# Exercise material start

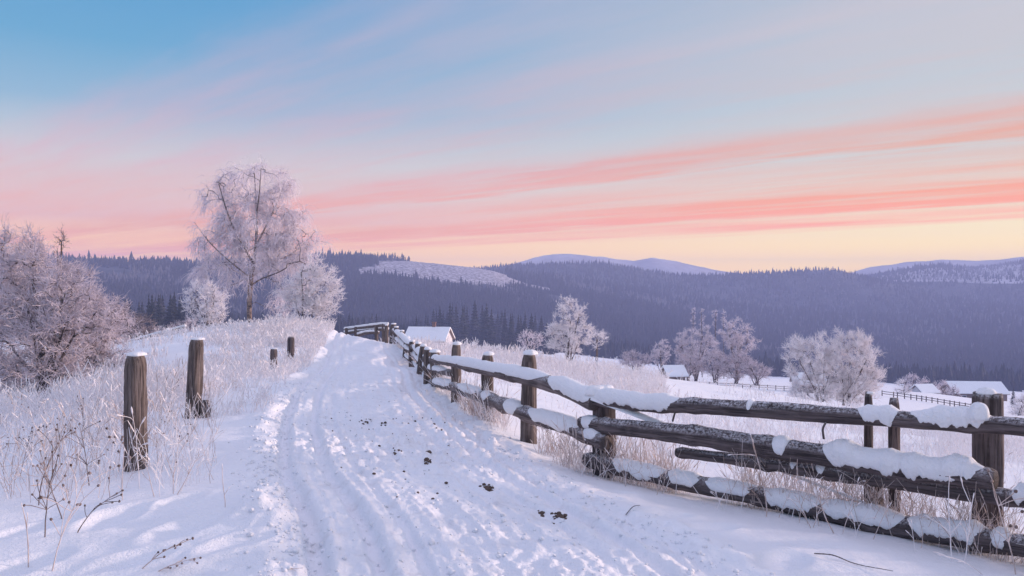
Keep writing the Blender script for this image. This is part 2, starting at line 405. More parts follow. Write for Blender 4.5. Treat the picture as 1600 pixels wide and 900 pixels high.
def snow_mat(name, base, dirt=None, rough=0.65, relief=0.022):
    m, t, b = material(name); co = objco(t)
    n = t.noise(co, 0.9, 4)
    c = t.mix(t.smooth(n, .3, .7), base, tuple(min(1, v*1.035) for v in base[:3])+(1,))
    if dirt:
        d = t.math('MULTIPLY', t.smooth(t.noise(co, 3.2, 6, .7), .52, .78), 0.55)
        c = t.mix(d, c, dirt)
    t.put(b.inputs['Base Color'], c); b.inputs['Roughness'].default_value = rough
    b.inputs['Specular IOR Level'].default_value = 0.3
    h = t.math('ADD', t.math('MULTIPLY', t.noise(co, 55, 4, .65), .5), t.noise(co, 14, 3, .6))
    bump(t, b, h, 0.8, relief)
    return m
M = {}
M['snow'] = snow_mat('snow', (.86, .865, .90, 1))
M['road'] = snow_mat('packed_snow', (.84, .845, .885, 1), (.56, .53, .54, 1))
M['clump'] = snow_mat('snow_clump', (.87, .875, .90, 1), None, .65, 0.034)

def wood_mat(name, dark, light, frost=0.35, fr_hi=.75):
    m, t, b = material(name)
    a = t.new('ShaderNodeAttribute', attribute_name='bark')
    mp = t.new('ShaderNodeMapping'); t.l.new(a.outputs['Vector'], mp.inputs[0]); mp.inputs['Scale'].default_value = (26, 26, 1.6)
    g = t.noise(mp.outputs[0], 1.0, 7, .65)
    mp2 = t.new('ShaderNodeMapping'); t.l.new(a.outputs['Vector'], mp2.inputs[0]); mp2.inputs['Scale'].default_value = (70, 70, 2.4)
    cr = t.noise(mp2.outputs[0], 1.0, 5, .6)
    pat = t.noise(a.outputs['Vector'], 5.0, 4, .6)
    c = t.mix(t.smooth(g, .32, .68), dark, light)
    c = t.mix(t.math('MULTIPLY', t.smooth(cr, .54, .66), .7), c, tuple(v*.45 for v in dark[:3])+(1,))
    c = t.mix(t.math('MULTIPLY', t.smooth(pat, .5, .75), .35), c, tuple(v*1.5 for v in light[:3])+(1,))
    fz = t.math('MULTIPLY', t.smooth(up(t), .15, .85), t.smooth(t.noise(a.outputs['Vector'], 42, 6, .75), .42, .60))
    c = t.mix(t.math('MULTIPLY', fz, frost), c, (.74, .73, .77, 1))
    t.put(b.inputs['Base Color'], c); b.inputs['Roughness'].default_value = .85
    bump(t, b, t.math('SUBTRACT', g, t.math('MULTIPLY', t.smooth(cr, .5, .66), .9)), 0.9, 0.014)
    return m
M['log'] = wood_mat('weathered_log', (.062, .049, .051, 1), (.165, .134, .134, 1), .8)
M['pale_log'] = wood_mat('frosted_log', (.09, .07, .07, 1), (.26, .215, .21, 1), .95)
M['post'] = wood_mat('weathered_post', (.070, .054, .050, 1), (.215, .172, .158, 1), .25)

def frost_mat(name, wood, frost, bias, hi=.62):
    """thin twigs coated with hoar frost: wood showing in places"""
    m, t, b = material(name); co = objco(t)
    n = t.noise(co, 2.3, 3, .6); n2 = t.noise(co, 9, 2, .5)
    f = t.smooth(t.math('ADD', t.math('MULTIPLY', n, .6), t.math('MULTIPLY', n2, .4)), bias-.14, bias+.14)
    t.put(b.inputs['Base Color'], t.mix(f, wood, frost)); b.inputs['Roughness'].default_value = .7
    return m
M['twig'] = frost_mat('frosted_twigs', (.40, .32, .33, 1), (.88, .83, .85, 1), .36)
M['twig_dim'] = frost_mat('dull_frosted_twigs', (.36, .28, .30, 1), (.83, .745, .79, 1), .38)
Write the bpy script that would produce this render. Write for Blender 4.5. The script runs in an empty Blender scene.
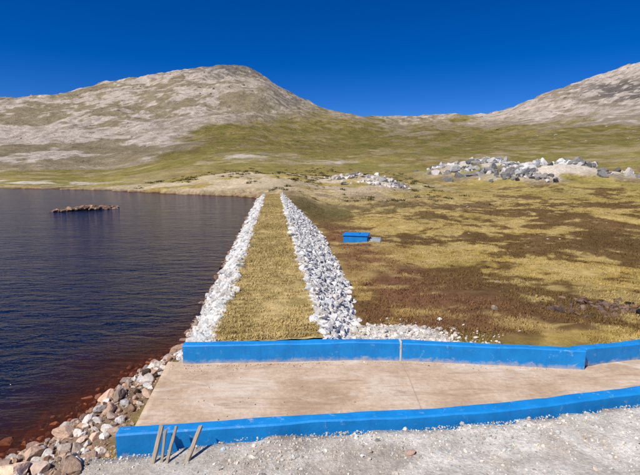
import bpy, bmesh, math, random
import numpy as np
from mathutils import Vector, Matrix
rng=np.random.default_rng(7)
random.seed(7)
scn=bpy.context.scene
scn.view_settings.view_transform='Standard'
scn.view_settings.look='None'
scn.view_settings.exposure=0
COL=scn.collection

# ------------------------------------------------------------ noise helpers
def hsh(ix,iy,seed):
    n=(ix*374761393+iy*668265263+seed*144269504)&0xffffffff
    n=((n^(n>>13))*1274126177)&0xffffffff
    n=n^(n>>16)
    return n/4294967296.0
def vn(x,y,seed=0):
    x=np.asarray(x,float);y=np.asarray(y,float)
    fx=np.floor(x);fy=np.floor(y)
    ix=fx.astype(np.int64);iy=fy.astype(np.int64)
    tx=x-fx;ty=y-fy
    tx=tx*tx*tx*(tx*(tx*6-15)+10);ty=ty*ty*ty*(ty*(ty*6-15)+10)
    a=hsh(ix,iy,seed);b=hsh(ix+1,iy,seed);c=hsh(ix,iy+1,seed);d=hsh(ix+1,iy+1,seed)
    return (a*(1-tx)+b*tx)*(1-ty)+(c*(1-tx)+d*tx)*ty
def fbm(x,y,seed=0,o=4,g=.5):
    x=np.asarray(x,float);y=np.asarray(y,float)
    s=0;a=1;t=0
    for i in range(o):
        s=s+a*vn(x,y,seed+i*17);t+=a;a*=g
        x,y=(x*1.6-y*1.2)+13.7,(x*1.2+y*1.6)+5.3
    return s/t-.5        # about -.35 .. .35
def ss(a,b,x):
    t=np.clip((x-a)/(b-a),0,1);return t*t*(3-2*t)
def mix(a,b,t):
    return a*(1-t)+b*t

# ------------------------------------------------------------ layout (metres, crest level z=0, x east, y north)
WATER=-0.6
D0=np.array([-0.86,7.25]);D1=np.array([-5.35,50.5])     # dam axis
DL=np.linalg.norm(D1-D0);DU=(D1-D0)/DL;DN=np.array([DU[1],-DU[0]])  # DN points to the downstream side
lake=np.array([(-16,2.6),(-9,3.6),(-6,4.3),(-4.4,4.75),(-3.65,5.3),(-3.45,6.3),(-3.2,7.4),(-2.7,8.4),(-1.6,9.6),
 (-5.3,50.0),(-6.2,53),(-8.3,55.3),(-15,59),(-23.3,64),(-34.8,73),(-58,80.4),(-90,86),(-140,75),(-150,0),(-60,-12),(-25,-2)],float)
def lake_sd(X,Y):
    d=np.full(X.shape,1e9);ins=np.zeros(X.shape,bool)
    n=len(lake)
    for i in range(n):
        ax,ay=lake[i];bx,by=lake[(i+1)%n]
        ex,ey=bx-ax,by-ay
        t=np.clip(((X-ax)*ex+(Y-ay)*ey)/(ex*ex+ey*ey),0,1)
        d=np.minimum(d,np.hypot(X-ax-t*ex,Y-ay-t*ey))
        c=((ay>Y)!=(by>Y))
        if ey!=0: ins^=(c&(X<(bx-ax)*(Y-ay)/ey+ax))
    return np.where(ins,-d,d)
near_poly=[(-2.32,4.71),(-.24,4.96),(1.375,5.10),(2.31,5.24),(4.38,5.66),(7,6.3),(14,8.2)]
far_poly=[(-2.33,7.07),(.35,7.19),(1.385,7.19),(2.9,7.02),(4.36,6.83),(5.57,7.2),(9,8.5),(14,10.4)]
def ynear(X): return np.interp(X,[p[0] for p in near_poly],[p[1] for p in near_poly])
def yfar(X): return np.interp(X,[p[0] for p in far_poly],[p[1] for p in far_poly])

# terrain control net: columns are bearings X/Y, rows are northings, values: height
rowsY=[3,8,12,20,35,50,60,80,110,160,230,330,450,600,750,950,1400,2600]
near=[-.4,-.5,-.9,-1.6,-2.0,-1.7]
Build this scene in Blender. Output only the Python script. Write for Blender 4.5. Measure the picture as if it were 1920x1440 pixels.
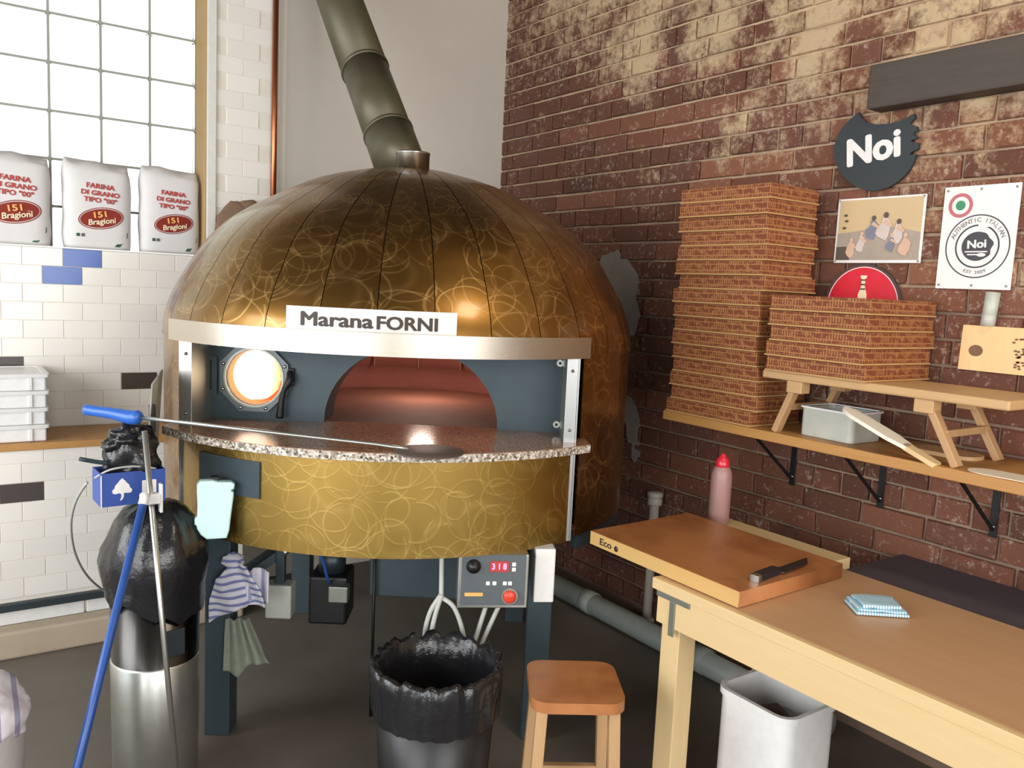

# Exercise material end

§ Exercise brief: For each line in the data above that contains the string "scene", extract the line.

§ Answer below:
Write the bpy script that would produce this render. Write for Blender 4.5. The script runs in an empty Blender scene.
scn=bpy.context.scene
Build this scene in Blender. Output only the Python script. Write for Blender 4.5. Measure the picture as if it were 1920x1440 pixels.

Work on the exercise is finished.